Eleven months later, Fred was ready with a working model which he demonstrated to some of the oil men in charge of the petroleum exhibit. They thought Vitarama was great—but perhaps just a little too radical for their purposes. As it turned out, they finally used a fairly conventional little puppet film for their show (although I do like to think that at least the auditorium in which it was projected, a huge triangular shed open to the sun on all sides, was somewhat unconventional.) Waller himself was called in to do the dramatic exhibit in the Eastman Kodak building, a vast mosaic of rapidly changing color photographs, and he was also a consultant on the motion picture installation within the towering dome of the Fair's perisphere.

In the meantime, work went ahead on Vitarama.
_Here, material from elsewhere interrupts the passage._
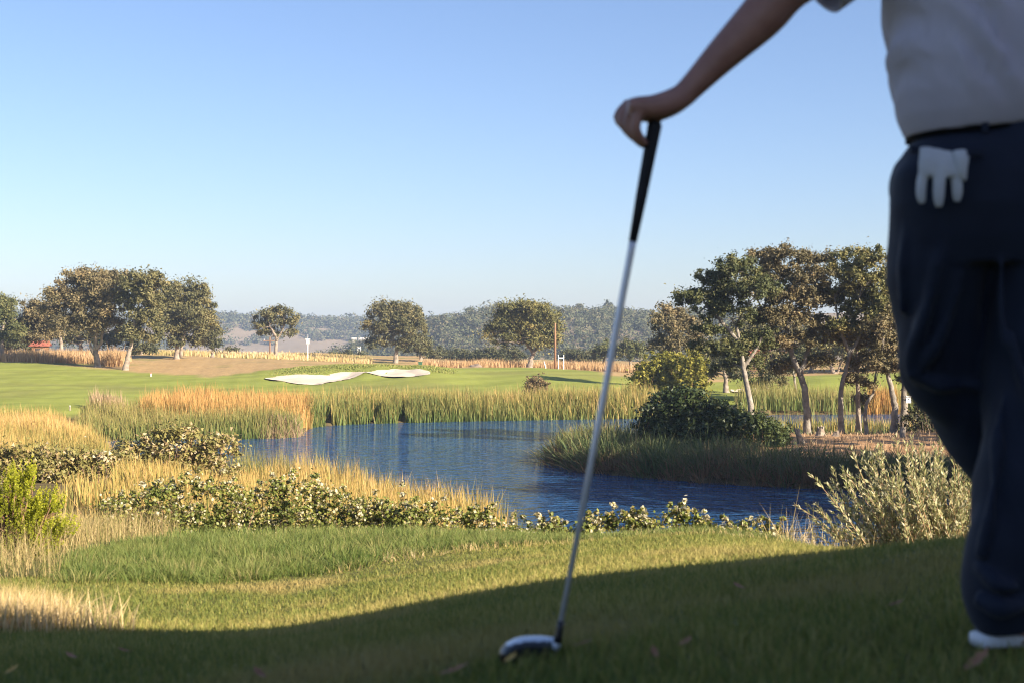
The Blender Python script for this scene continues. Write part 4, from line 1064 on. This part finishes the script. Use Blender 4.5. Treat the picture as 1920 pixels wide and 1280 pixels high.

At this point it consisted of not only the now-familiar curving screen, but also a quarter-dome that capped it and seemed to swing the image far out over the audience's head.

In the course of his experiments, Fred had actually gone so far as to chain together eleven cameras—and, to show his pictures, eleven projectors - in an effort to produce the effect of natural vision. Obviously, with all this complexity there were many technical obstacles to be overcome. And a good deal of extra financing needed to overcome them. We were able to interest Laurance Rockefeller in the project, and soon the whole Vitarama works moved into the old Rockefeller carriage stable on West 55th Street in New York City and Perry Coke Smith, one of my partners in the architectural firm, also became absorbed in the challenge of Cinerama. We stayed on with Waller through the development of the Waller Gunnery Trainer which proved so valuable during the last war, and contributed to its engineering and construction.

Indeed, as time went by we all became so fascinated with the potentialities of Waller's new cameras that I realized one day a decision had to be made: Were we going to be architects or movie producers? I settled for architecture, although retaining a "sentimental" - and, with the current success of Cinerama - not unprofitable interest in Vitarama Corp.

I know Cinerama is still imperfect. The difficulty of matching three separate images from three separate light sources still has to be worked out. But, as against any of the other wide-screen processes that have followed in the wake of Cinerama, I feel that Waller is theoretically on the right track to completing the illusion of depth perception in motion pictures without glasses. Cinerama most nearly fulfills the necessary requirements to fool the eye.

And I have every confidence in Waller's ingenuity and inventiveness to bring his process to perfection. It is a confidence that was born sixteen years ago when we first sat down together to discuss the possibilities of creating something that had never been done before for a project that was never completed.